Seit Samstag waren in Genf auch der chinesische Vize-Außenminister Li Baodong und der russische Außenminister Sergej Lawrow vertreten. Vor Li und Lawrow waren bereits am Freitag US-Außenminister John Kerry und seine Kollegen aus Deutschland, Frankreich und Großbritannien eingetroffen.
Irans Außenminister Sarif sagte, er sei "nicht enttäuscht". Die Verhandlungsrunde in Genf sei "sehr lang" gewesen und "gut" verlaufen. "Wir arbeiten zusammen und werden hoffentlich eine Vereinbarung erzielen können, wenn wir uns wiedersehen." Bei den Verhandlungen ging es um das iranische Atomprogramm und seine mögliche militärische Nutzung. Wegen des Atomprogramms wurden gegen den Iran in mehreren Stufen UN-Sanktionen verhängt.
"So nahe dran wie seit vielen Jahren nicht mehr"

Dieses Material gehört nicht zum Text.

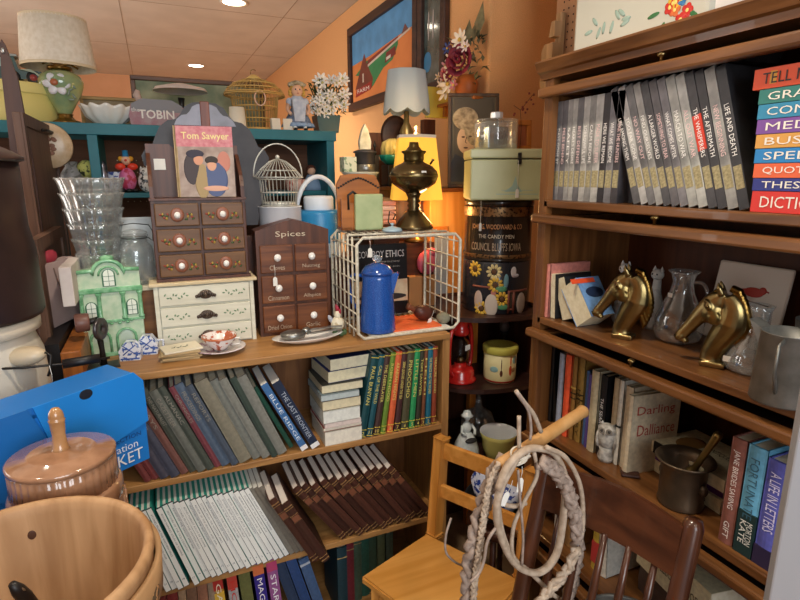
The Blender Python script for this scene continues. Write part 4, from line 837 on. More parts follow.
# flower arrangement in teal pot
p = onT(326, 2.52); fp = thing('potted_flowers', 'white artificial lilies with dark foliage in a dark teal pot', 'potted plant', p)
MB().prism([(-.045, 0), (.045, 0), (.055, .075), (-.055, .075)], -.045, .045).build('pot', mat('#1C4C50', .4), fp)
m = MB(); rnd = random.Random(3)
LV = mat('#4A5830', .7, kind='noise', col2='#33401F', scale=30)
def leafy(m, c, L, w, a, b):
    M = Matrix.Translation(c) @ Euler((a, 0, b)).to_matrix().to_4x4()
    P = [M @ Vector(q) for q in ((0, 0, 0), (w, L*.4, .003), (0, L, -.004), (-w, L*.4, .003), (0, L*.45, .008))]
    v = [m.b.verts.new(q) for q in P]; fs = [m.b.faces.new((v[0], v[1], v[4])), m.b.faces.new((v[1], v[2], v[4])), m.b.faces.new((v[2], v[3], v[4])), m.b.faces.new((v[3], v[0], v[4]))]
    for f in fs: f.material_index = m.m
for k in range(150):
    a = rnd.uniform(0, 6.28); r_ = rnd.uniform(.0, .085); z_ = rnd.uniform(.07, .22)
    leafy(m, (r_*math.cos(a), r_*.7*math.sin(a), z_), rnd.uniform(.02, .045), .006, rnd.uniform(-.5, 1.3), a-1.57)
for k in range(14):
    a = rnd.uniform(0, 6.28); m.tube([(0, 0, .06), (.05*math.cos(a), .04*math.sin(a), .15), (.075*math.cos(a), .05*math.sin(a), .21)], .002, 4)
m.build('foliage', LV, fp)
def bloom(par, c, s, mt, n=6, face=(R(75), 0, 0), nm='blossom', hm=None):
    m = MB(); m.X = Matrix.Translation(c) @ Euler(face).to_matrix().to_4x4()
    for k in range(n):
        a = 2*math.pi*k/n
        m.ball((s*.55*math.cos(a), s*.55*math.sin(a), s*.12), (s*.5, s*.22, s*.06), 8, (0, -.35, a))
    b = m.build(nm, mt, par)
    if hm: h_ = MB(); h_.X = Matrix.Translation(c) @ Euler(face).to_matrix().to_4x4(); h_.ball((0, 0, s*.15), (s*.2, s*.2, s*.15), 8); h_.build('flower_heart', hm, b)
    return b
for k in range(40):
    a = rnd.uniform(2.6, 6.8); r_ = rnd.uniform(.02, .09)
    bloom(fp, (r_*math.cos(a), -abs(r_*.6*math.sin(a))-.02, rnd.uniform(.075, .235)), rnd.uniform(.021, .031), mat('#F0ECE4', .6), 6, (R(rnd.uniform(50, 110)), 0, rnd.uniform(-.6, .6)), hm=mat('#B8B070', .6))
# items on the middle teal shelf
def onM(px, y=2.48): p = at(px, 190, y=y); return Vector((p.x, y, 1.4385))
p = at(56, 145, y=2.30); o = thing('decorated_plate', 'beige plate with brown floral picture hanging left of the pegboard', 'plate', (p.x-.035, 2.36, p.z+.0), 0, None); o.scale = (.85, 1, .85)
m = MB().lathe([(.0, .004), (.06, .004), (.088, -.002), (.095, -.006), (.092, -.002), (.06, .008), (0, .008)], 48, rot=(R(90), 0, 0)); m.build('plate_disc', mat('#D8C0A0', .3, kind='noise', col2='#C4A884', scale=30), o)
m = MB(); [m.ball((.035*math.cos(k*1.9)*(.5+.08*k), -.0085, .035*math.sin(k*1.9)*(.5+.08*k)), (.012, .0008, .009), 8, (0, k, 0)) for k in range(8)]; m.build('floral_picture', mat('#8A5C44', .5), o)
cw = thing('clown_figurine', 'pink bodied clown figurine with blue hat and red bow', 'figurine', onM(129, 2.46))
MB().ball((0, 0, .05), (.032, .03, .046), 20).build('pink_body', mat('#D070A0', .4, kind='spots', col2='#B83C58', scale=30), cw)
MB().ball((-.022, 0, .100), (.02, .012, .014), 10).ball((.022, 0, .100), (.02, .012, .014), 10).build('bow', mat('#E04028', .4), cw)
hd = MB().ball((0, 0, .125), (.018, .017, .019), 14).build('head', mat('#E8B898', .4), cw); MB().ball((0, -.018, .124), .005, 8).build('red_nose', mat('#D02C28', .3), hd)
MB().ball((-.018, 0, .13), .010, 8).ball((.018, 0, .13), .010, 8).build('hair_tufts', mat('#E0A030', .7), cw)
MB().lathe([(.014, .138), (.011, .142), (.010, .162), (0, .163)], 14).build('hat', mat('#2C7CA8', .4), cw)
m = MB(); [m.ball((.028*math.cos(k*.9+.3), .024*math.sin(k*.9+.3), .008), (.012, .012, .008), 8) for k in range(7)]; m.build('dark_base', BLACK, cw)
ow = thing('spotted_owl', 'white spotted ceramic owl beside the clown figurine', 'figurine', onM(147, 2.46)); MB().ball((0, 0, .04), (.03, .028, .04), 18).ball((0, -.004, .078), (.024, .022, .02), 14).lathe([(.007, 0), (0, .014)], 8, (-.014, 0, .09)).lathe([(.007, 0), (0, .014)], 8, (.014, 0, .09)).build('owl_body', mat('#E8E8E4', .2, kind='spots', col2='#34383C', scale=60, coat=.4), ow)
for (px, nm, lb_, c, c2, s) in ((74, 'bud_vase', 'small mottled grey vase left of the yellow flowers', '#A09C98', '#78746E', 1.), (90, 'flower_ball', 'dark ball of small yellow flowers behind the glass dishes', '#D0CC70', '#3C4028', 1.), (105, 'silver_figure', 'small silvery figurine behind the glass dishes', '#A0A0A8', '#60606C', 1.), (119, 'floral_mug', 'blue and white mug left of the clown figurine', '#DCE0EC', '#4C5CA0', 1.)):
    o = thing(nm, lb_, {'bud_vase': 'vase', 'flower_ball': 'flowers', 'silver_figure': 'figurine', 'floral_mug': 'mug'}[nm], onM(px, 2.50))
    mt = mat(c, .3 if nm != 'flower_ball' else .8, .8 if nm == 'silver_figure' else 0, 'spots', c2, 60)
    if nm == 'bud_vase': MB().lathe([(.022, 0), (.036, .03), (.04, .07), (.02, .1), (.024, .118), (.02, .118), (.012, .1)], 24).build('vase_body', mt, o)
    elif nm == 'flower_ball':
        MB().lathe([(.02, 0), (.025, .03), (.02, .05)], 16).build('holder', BLACK, o); MB().ball((0, 0, .09), .036, 14).build('flower_cluster', mt, o)
    elif nm == 'silver_figure': MB().lathe([(.024, 0), (.02, .01), (.018, .05), (.026, .075), (.012, .09), (.016, .105), (.010, .12), (0, .124)], 18).build('figure_body', mt, o)
    else:
        m = MB(); m.open = 1; m.lathe([(.0001, 0), (.028, 0), (.034, .01), (.034, .08), (.031, .08), (.03, .01), (.0001, .006)], 24); m.build('mug_body', mt, o); MB().tube([(.034, 0, .065), (.052, 0, .06), (.052, 0, .03), (.034, 0, .02)], .004, 6).build('handle', mt, o)
# small doll and basket on the shelf behind the wire cage
p = at(312, 190, y=2.55); o = thing('seated_doll', 'small dark haired doll in pale blue dress in the dark shelf bay', 'doll', (p.x, 2.55, 1.4385))
MB().lathe([(.05, 0), (.045, .02), (.02, .07)], 20).build('dress', mat('#8CA8C8', .8), o); MB().ball((0, 0, .088), .02, 14).build('head', SK, o); MB().ball((0, .006, .094), (.024, .022, .022), 12).build('hair', mat('#5A3020', .8), o)
p = at(300, 190, y=2.5); o = thing('wicker_basket', 'pink and white checked basket in front of the small dark haired doll', 'basket', (p.x-.03, 2.45, 1.4385)); MB().lathe([(.035, 0), (.04, .004), (.046, .05), (.043, .05)], 28).build('basket_body', mat('#D8B4A8', .7, kind='spots', col2='#B4685C', scale=70), o)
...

Medienberichten zufolge wäre der Iran bereit, im Gegenzug für die Lockerung der Sanktionen die Urananreicherung auf 20 Prozent zu stoppen, die bestehenden Bestände zu reduzieren und den Bau seines Schwerwasserreaktors zunächst auszusetzen. Beim vorherigen Treffen mit der 5+1-Gruppe Mitte Oktober hatte Teheran bereits grundsätzlich das Prinzip unangekündigter Kontrollen seiner Atomanlagen akzeptiert.
Bundesaußenminister Guido Westerwelle sagte, es habe in den vergangenen Jahren mehrmals Momente gegeben, "in denen alles auf der Kippe stand". In Genf seien die Verhandlungspartner aber "so nahe dran an einer vernünftigen Lösung" gewesen, "wie seit vielen Jahren nicht mehr", sagte Westerwelle der "Welt am Sonntag".
Wenige Stunden vor der Bekanntgabe des vorläufigen Scheiterns der Verhandlungen sagte der israelische Verteidigungsminister Mosche Jaalon, ein Abkommen unter den "gegenwärtigen Bedingungen" wäre ein "historischer Fehler", der es dem "kriegerischen Regime" im Iran ermögliche, "sein gefährliches Atomprogramm fortzusetzen".
Der iranische Präsident Hassan Ruhani, der seit Anfang August im Amt ist, hatte sich im Wahlkampf dafür eingesetzt, eine "konstruktive Beziehung zur Welt" einzugehen. Am Samstag sagte er, die einzige Lösung für den Streit über das Atomprogramm seines Landes liege in "Verhandlungen" mit "gegenseitigem Vertrauen".